As discussed in "Geochemistry" in the "Site 1188" chapter, a representative composite of small fragments (Hole 1189A) was collected from a bag labeled "1189A bulk residue" stored in the core splitter room. This included some off-cuts from sawing, and it is not certain what interval of the hole the fragments represent. The composite is probably biased toward the lower 30-50 m. The sample was sent by helicopter to the Commonwealth Scientific and Industrial Research Organisation (CSIRO) Division of Exploration and Mining, Sydney, Australia, for ICP-AES and neutron activation analysis (NAA) primarily to check the gold content, and the results are presented in Tables T11 and T12.
Owing to the internal inhomogeneity observed in the various units, the bias toward the samples with low sulfide contents, and the limited sample size (due to poor recovery), an interunit comparison should be made with caution. The variation of selected major oxide and trace element compositions with depth are plotted together with bulk mineralogy from XRD and the alteration log in Figure F117. The observed chemical variations are generally less pronounced than at Site 1188; they are consistent with the mineralogy and alteration style observed in thin section and XRD. However, in general, higher Na2O concentrations correspond to the presence of plagioclase observed in thin section, whereas K2O contents correlate with the proportion of illite and K-feldspar observed.
Only one fresh volcanic rock sample was analyzed from Hole 1189A (Unit 1; Sample 193-1189A-1R-1, 0-4 cm). This sample may be classified as a dacite, based on both total alkali vs. silica and using the International Union of Geological Sciences Subcommission on the Systematics of Igneous Rocks (CIPW norm) classification.
Three major alteration types have been identified in the cores from Hole 1189A: (1) GSC, (2) bleached (Bl), and (3) silicification (Sil). For more detailed descriptions of these alteration types, see "Hydrothermal Alteration". Table T7 shows the alteration styles assigned to each sample. Based on chemical composition alone, the three alteration styles do not seem very distinct. In general, the variations observed in the GSC altered rocks correspond to changes in phyllosilicate mineralogy and amounts of silica. The samples from Section 193-1189A-3R-1 (6-10, 59-63, and 70-73 cm, all at ~20 mbsf in Fig. F117) show the variance between the three alteration styles. The GSC altered rock has high water and sulfur contents and shows a clear decrease in Al2O3 and Na2O contents and an increase in CaO and Fe2O3 contents relative to the fresh dacite. In general, the changes in Fe2O3 and total sulfur can be attributed to the formation of pyrite, whereas the changes in Fe2O3 and MgO correspond to the formation of chlorite and clay minerals.

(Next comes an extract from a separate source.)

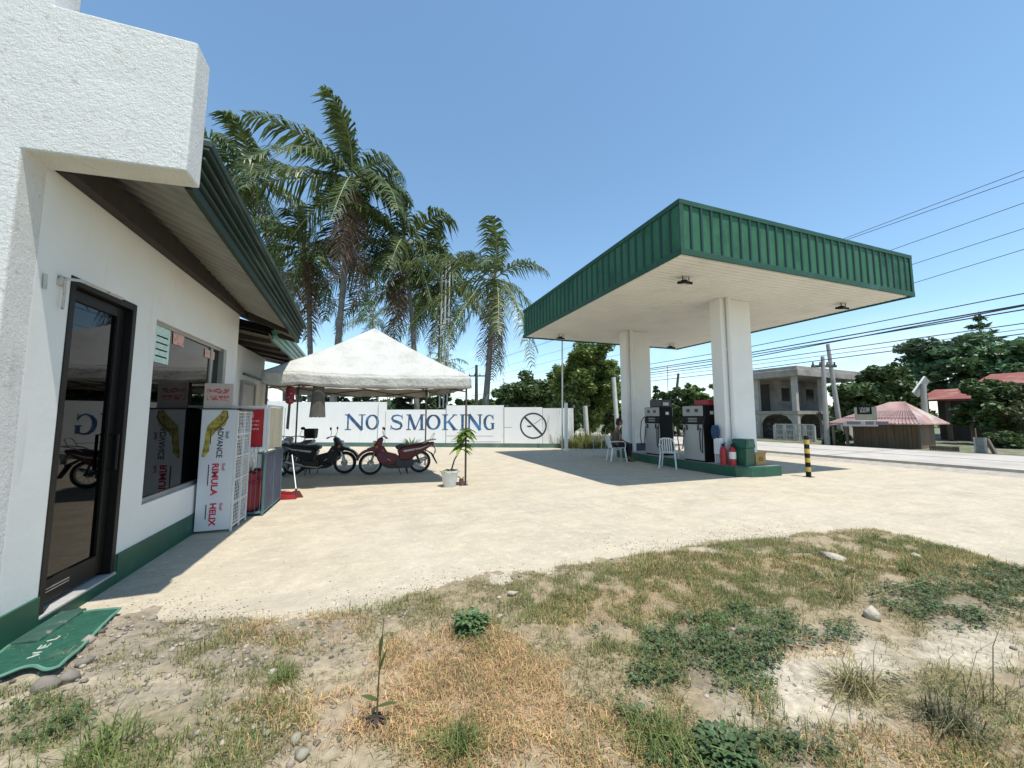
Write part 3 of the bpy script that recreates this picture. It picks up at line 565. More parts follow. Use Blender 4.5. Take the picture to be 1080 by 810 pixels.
# ------------------------------------------------------------------ wire cage rack with red panels beside it
cx0,cx1=-2.02,-1.52; cy0,cy1=6.66,7.75; ct=on(277,478,1,cy0).z
cg=thing('mesh_cage','blue grey mesh cage with green frame holding a red gas cylinder','cage',((cx0+cx1)/2,cy0,0)); off=cg.location
mCF=M('teal_frame',(.06,.14,.14),.5,.2,6); mb=MB()
for x in (cx0,cx1):
    for y in (cy0,(cy0+cy1)/2,cy1): mb.box(x-.014,x+.014,y-.014,y+.014,0,ct)
for z in (.05,ct):
    for x in (cx0,cx1): mb.box(x-.013,x+.013,cy0+.015,cy1-.015,z-.013,z+.013)
    for y in (cy0,cy1): mb.box(cx0+.015,cx1-.015,y-.013,y+.013,z-.013,z+.013)
mb.out('cage_frame',mCF,cg,off,bevel=.003)
mCW=M('purple_grey_mesh',(.13,.13,.18),.6,.2,6); mb=MB()
for y in np.linspace(cy0+.03,cy1-.03,44): mb.box(cx1-.002,cx1+.002,y-.004,y+.004,.06,ct-.01)
for z in np.linspace(.09,ct-.04,26): mb.box(cx1+.0025,cx1+.006,cy0+.02,cy1-.02,z-.004,z+.004)
for x in np.linspace(cx0+.04,cx1-.04,8): mb.box(x-.003,x+.003,cy0-.002,cy0+.002,.06,ct-.01)
mb.out('mesh_panel',mCW,cg,off)
MB().box(cx0,cx1,cy0+.02,cy1-.02,.03,.045).box(cx0-.01,cx0-.004,cy0+.02,cy1-.02,.05,ct).out('cage_floor',mCF,cg,off)
for k,y in enumerate((6.86,7.16,7.48)):
    b=MB(); b.lathe([(.10,.05),(.135,.08),(.14,.14),(.14,.40),(.125,.47),(.07,.52),(.05,.53)],(-1.76,y,0),18); b.lathe([(.09,.50),(.10,.58),(.095,.60),(.085,.58)],(-1.76,y,0),16)
    o=thing('gas_cylinder',('red gas cylinder nearest the oil rack inside the mesh cage','red gas cylinder in the middle of the mesh cage','red gas cylinder at the tent end of the mesh cage')[k],'gas cylinder',(-1.76,y,.05),group='gas cylinders in the mesh cage')
    b.out('tank',mRED,o,o.location,smooth=True); MB().lathe([(.02,.53),(.02,.57),(.03,.575),(.03,.595),(.012,.6)],(-1.76,y,0),10).out('valve',mSTEEL,o,o.location,smooth=True)
# white plastic bag on the cage
b=MB()
for k in range(7): b.ball((cx0+.12+.05*k,cy0+.03,ct+.05+.02*n3(k)),(.05,.06,.045),8,6)
for k in range(16): x=cx0+.12+.018*k; b.tube([(x,cy0-.008,ct+.03),(x+.02*n3(k,1),cy0-.03,ct-.08),(x+.04*n3(k,2),cy0-.012,ct-.2-.06*n3(k,4))],[.012,.008,.004],5)
tag(b.out('netting_bag',M('white_netting',(.66,.65,.6),.7,.2,30),smooth=True),'white netting bag draped over the end of the mesh cage','bag')
# upper stand: red banner and pale slats on cage
uz=on(272,428,1,cy0).z; ux0=-1.97
b=thing('banner_stand','white frame with red lettered banner and cream slats above the cage','stand',(-1.75,cy0+.05,ct)); off=b.location
mb=MB(); 
for x,y in ((ux0,cy0+.06),(-1.56,cy0+.06),(-1.53,cy0+.115),(-1.53,cy1-.1),(ux0,cy1-.1)): mb.box(x-.016,x+.016,y-.016,y+.016,ct+.016,uz+.02 if x>-1.6 else uz)
mb.box(ux0+.016,-1.576,cy0+.046,cy0+.074,uz-.03,uz); mb.box(-1.546,-1.514,cy0+.131,cy1-.116,uz-.01,uz+.02); mb.out('stand_frame',mWPL,b,off)
MB().box(ux0+.02,-1.578,cy0+.055,cy0+.065,ct+.06,uz-.05).out('red_banner',M('red_banner_print',(.40,.012,.02),.55,.15,6,col2=(.5,.03,.03),thr=(.5,.6)),b,off)
f3=(V((ux0+.06,cy0+.0545,uz-.20)),V((1,0,0)),V((0,0,1)),V((0,-1,0)))
mb=MB(); 
for k in range(3): mb.box(ux0+.16,ux0+.33,cy0+.0515,cy0+.0545,uz-.24-.06*k,uz-.215-.06*k)
mb.box(ux0+.22,ux0+.26,cy0+.0515,cy0+.0545,uz-.18,uz-.10); mb.out('banner_print',M('pale_red_print',(.62,.35,.33),.6,.3,40,col2=(.42,.02,.03),thr=(.5,.55),scale2=45),b,off)
mb=MB()
for k in range(7): y=cy0+.14+k*.125; mb.box(-1.536,-1.524,y,y+.108,ct+.04,uz-.02)
mb.out('cream_slat',M('cream_slats',(.56,.49,.34),.7,.2,5,stretch=(1,1,.2)),b,off)
MB().box(ux0+.02,-1.55,cy1-.12,cy1-.112,ct+.04,uz-.02).out('back_board',mPAN,b,off)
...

The NAA analyses conducted on the composite sample from Hole 1189A (Table T12) reveal that this sample contains 20 ppb Au, which is higher when compared with the composite samples from Site 1188, but is not anomalous in an economic geology sense.

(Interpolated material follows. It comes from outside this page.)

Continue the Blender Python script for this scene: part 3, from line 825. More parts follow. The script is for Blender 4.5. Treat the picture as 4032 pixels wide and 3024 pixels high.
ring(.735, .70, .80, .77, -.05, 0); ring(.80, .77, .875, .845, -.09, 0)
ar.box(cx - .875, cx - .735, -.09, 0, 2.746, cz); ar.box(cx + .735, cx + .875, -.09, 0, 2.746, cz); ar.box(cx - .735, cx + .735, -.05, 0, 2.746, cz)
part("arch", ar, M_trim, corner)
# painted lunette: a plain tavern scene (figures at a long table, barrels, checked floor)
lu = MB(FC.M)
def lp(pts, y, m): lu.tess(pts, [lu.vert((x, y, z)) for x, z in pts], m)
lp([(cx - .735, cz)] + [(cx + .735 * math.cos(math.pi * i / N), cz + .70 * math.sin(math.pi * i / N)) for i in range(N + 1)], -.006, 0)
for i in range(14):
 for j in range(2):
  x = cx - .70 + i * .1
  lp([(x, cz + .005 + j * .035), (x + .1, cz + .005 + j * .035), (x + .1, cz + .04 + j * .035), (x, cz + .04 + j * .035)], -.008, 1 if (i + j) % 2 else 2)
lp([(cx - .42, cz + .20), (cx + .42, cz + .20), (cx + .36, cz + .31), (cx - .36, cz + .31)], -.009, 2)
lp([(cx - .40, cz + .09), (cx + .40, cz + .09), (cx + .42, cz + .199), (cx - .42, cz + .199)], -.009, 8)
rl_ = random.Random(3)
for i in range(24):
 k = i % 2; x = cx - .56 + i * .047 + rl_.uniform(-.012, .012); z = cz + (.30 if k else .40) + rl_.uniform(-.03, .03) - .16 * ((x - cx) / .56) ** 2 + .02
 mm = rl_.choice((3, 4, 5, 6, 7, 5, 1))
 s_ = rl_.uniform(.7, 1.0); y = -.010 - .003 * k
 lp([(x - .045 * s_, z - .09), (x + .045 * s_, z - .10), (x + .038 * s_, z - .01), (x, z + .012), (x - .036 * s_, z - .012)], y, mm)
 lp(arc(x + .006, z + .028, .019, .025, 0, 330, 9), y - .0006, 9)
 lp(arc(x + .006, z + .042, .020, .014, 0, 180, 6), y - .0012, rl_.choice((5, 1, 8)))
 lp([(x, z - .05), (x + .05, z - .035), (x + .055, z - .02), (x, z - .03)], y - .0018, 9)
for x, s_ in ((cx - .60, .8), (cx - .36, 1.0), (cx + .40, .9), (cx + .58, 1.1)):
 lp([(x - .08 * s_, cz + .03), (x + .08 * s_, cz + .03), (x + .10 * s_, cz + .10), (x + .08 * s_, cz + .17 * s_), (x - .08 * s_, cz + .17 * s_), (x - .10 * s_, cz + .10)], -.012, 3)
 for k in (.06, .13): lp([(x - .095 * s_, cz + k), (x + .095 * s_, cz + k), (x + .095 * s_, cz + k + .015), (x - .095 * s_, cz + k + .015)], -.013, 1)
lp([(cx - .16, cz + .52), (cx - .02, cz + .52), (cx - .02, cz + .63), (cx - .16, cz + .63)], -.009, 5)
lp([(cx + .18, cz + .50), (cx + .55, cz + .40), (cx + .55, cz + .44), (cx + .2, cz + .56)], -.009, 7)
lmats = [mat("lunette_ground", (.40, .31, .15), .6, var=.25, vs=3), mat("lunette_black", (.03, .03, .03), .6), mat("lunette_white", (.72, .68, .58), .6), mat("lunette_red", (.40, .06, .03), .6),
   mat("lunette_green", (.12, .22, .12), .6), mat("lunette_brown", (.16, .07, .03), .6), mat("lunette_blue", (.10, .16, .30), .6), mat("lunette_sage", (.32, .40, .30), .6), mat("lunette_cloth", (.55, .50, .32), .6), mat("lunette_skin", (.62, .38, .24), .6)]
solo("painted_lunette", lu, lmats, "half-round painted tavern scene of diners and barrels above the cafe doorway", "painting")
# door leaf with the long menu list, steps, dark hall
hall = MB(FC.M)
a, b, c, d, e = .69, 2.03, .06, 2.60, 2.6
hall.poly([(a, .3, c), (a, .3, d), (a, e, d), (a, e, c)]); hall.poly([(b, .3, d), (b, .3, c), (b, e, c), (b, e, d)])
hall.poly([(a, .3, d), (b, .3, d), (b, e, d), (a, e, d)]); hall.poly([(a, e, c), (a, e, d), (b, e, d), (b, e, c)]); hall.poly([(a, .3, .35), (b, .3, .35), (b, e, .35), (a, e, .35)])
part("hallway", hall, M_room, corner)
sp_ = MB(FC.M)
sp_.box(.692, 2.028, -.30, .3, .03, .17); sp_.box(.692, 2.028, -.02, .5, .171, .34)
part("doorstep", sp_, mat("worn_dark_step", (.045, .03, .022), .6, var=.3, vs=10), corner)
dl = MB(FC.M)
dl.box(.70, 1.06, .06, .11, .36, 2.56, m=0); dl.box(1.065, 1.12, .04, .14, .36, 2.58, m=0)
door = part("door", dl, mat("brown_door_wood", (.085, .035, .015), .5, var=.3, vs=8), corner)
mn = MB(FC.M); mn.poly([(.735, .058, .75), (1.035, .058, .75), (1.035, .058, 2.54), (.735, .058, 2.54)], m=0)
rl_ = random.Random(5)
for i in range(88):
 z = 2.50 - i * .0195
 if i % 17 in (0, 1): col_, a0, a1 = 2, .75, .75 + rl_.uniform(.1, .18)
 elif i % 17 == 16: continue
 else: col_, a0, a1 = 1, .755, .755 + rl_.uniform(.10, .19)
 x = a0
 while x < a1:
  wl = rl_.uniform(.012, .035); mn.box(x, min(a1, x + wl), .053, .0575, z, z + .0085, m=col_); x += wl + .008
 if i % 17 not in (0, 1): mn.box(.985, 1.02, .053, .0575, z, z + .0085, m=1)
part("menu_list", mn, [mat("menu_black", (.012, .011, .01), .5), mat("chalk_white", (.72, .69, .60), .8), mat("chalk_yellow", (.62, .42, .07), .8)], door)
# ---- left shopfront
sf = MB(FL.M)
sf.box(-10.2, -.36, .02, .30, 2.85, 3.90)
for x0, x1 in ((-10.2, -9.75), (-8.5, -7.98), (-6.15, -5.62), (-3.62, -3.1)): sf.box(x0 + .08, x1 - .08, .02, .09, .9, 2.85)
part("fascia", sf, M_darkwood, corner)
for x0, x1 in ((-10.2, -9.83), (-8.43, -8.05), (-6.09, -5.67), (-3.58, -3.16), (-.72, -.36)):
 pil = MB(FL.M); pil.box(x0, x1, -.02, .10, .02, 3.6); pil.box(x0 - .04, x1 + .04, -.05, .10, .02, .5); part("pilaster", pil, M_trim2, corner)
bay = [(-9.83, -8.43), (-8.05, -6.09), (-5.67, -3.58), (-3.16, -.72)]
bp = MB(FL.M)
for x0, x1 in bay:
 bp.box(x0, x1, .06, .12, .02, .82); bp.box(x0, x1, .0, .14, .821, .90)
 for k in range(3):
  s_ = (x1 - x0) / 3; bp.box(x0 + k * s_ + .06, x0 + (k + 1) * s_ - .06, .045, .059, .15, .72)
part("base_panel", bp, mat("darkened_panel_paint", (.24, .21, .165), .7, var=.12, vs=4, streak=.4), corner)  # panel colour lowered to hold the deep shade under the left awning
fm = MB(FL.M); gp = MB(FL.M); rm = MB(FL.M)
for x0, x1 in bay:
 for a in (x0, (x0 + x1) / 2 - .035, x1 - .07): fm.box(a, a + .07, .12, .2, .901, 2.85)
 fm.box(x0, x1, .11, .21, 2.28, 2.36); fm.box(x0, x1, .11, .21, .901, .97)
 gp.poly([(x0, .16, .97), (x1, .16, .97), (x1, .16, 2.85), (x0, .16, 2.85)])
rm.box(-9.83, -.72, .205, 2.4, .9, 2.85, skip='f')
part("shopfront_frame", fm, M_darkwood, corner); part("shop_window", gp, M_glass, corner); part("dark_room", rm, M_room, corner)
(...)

The upper 100 m recovered from Hole 1189B is extensively altered, and recovery was very low; only two samples were analyzed from this interval. Six samples were analyzed from the lower sequence of Hole 1189B. The variations with depth of selected major oxide and trace element compositions are plotted together with bulk mineralogy in Figure F118. All samples above 147 mbsf are classified as GSC altered, whereas the last two samples represent the silicification rock alteration style. In general, SiO2, CaO, and Na2O contents increase below 100 m, which is in agreement with the increases in plagioclase and quartz contents. The increase in SiO2 is relative, because the first sample (193-1189B-1R-1, 20-30 cm) is an unusually soft, clay-rich alteration product of vesicular dacite, dominated by illite, mixed-layer clays, and pyrite, and is particularly low in silica. The second sample (193-1189B-8R-1, 7-9 cm) is a K-feldspar-bearing, brecciated rock with a stockwork sulfide overprint. Therefore, these two samples are not mineralogically comparable with samples from the lower sequence. They have overall low silica, CaO, and Na2O, high Al2O3 contents, and higher TiO2, Fe2O3, and K2O than the deeper samples. Below 128 mbsf, the water and sulfur contents decrease with depth, and S contents are particularly low, whereas Sr and the Zr/TiO2 ratio (Zr in ppm, TiO2 in wt%) are higher. This latter feature is consistent with the change from aphyric to sparsely porphyritic rock (dacite to rhyodacite parent) (see "Igneous Petrology") at ~100 mbsf.
One water sample was collected by the water-sampling temperature probe (WSTP) in Hole 1189B at 130 mbsf. The in situ measured water temperature was 55°C. Immediately after recovering the sampling tube, the pH, alkalinity, and salinity were determined. The water chemistry was measured using IC and ICP-AES methods (see "Geochemistry" in the "Explanatory Notes" chapter), and the results, as well as the pH, alkalinity, and salinity values, are reported in Table T13. The measured pH and alkalinity are slightly lower and chloride, calcium, strontium, and particularly sulfate are higher than standard seawater. The anomalously high value for manganese (236 µmol/L), which is similar to the first water sample from Hole 1188B (278 µmol/L), reflects leaching from altered host rocks, which tend to be conspicuously depleted in this element.
In comparison with the water data from Site 1188, most ion concentrations are slightly elevated. The pH is lower by ~1, whereas sulfate and strontium values are ~15%-25% higher. In addition, in Hole 1189B, the concentration of lithium is almost five times higher, iron about four to ten times higher, and calcium about two times higher than concentrations in the three samples from Holes 1188B and 1188F, indicating a larger hydrothermal input and possibly also some dissolution of anhydrite (increased sulfate).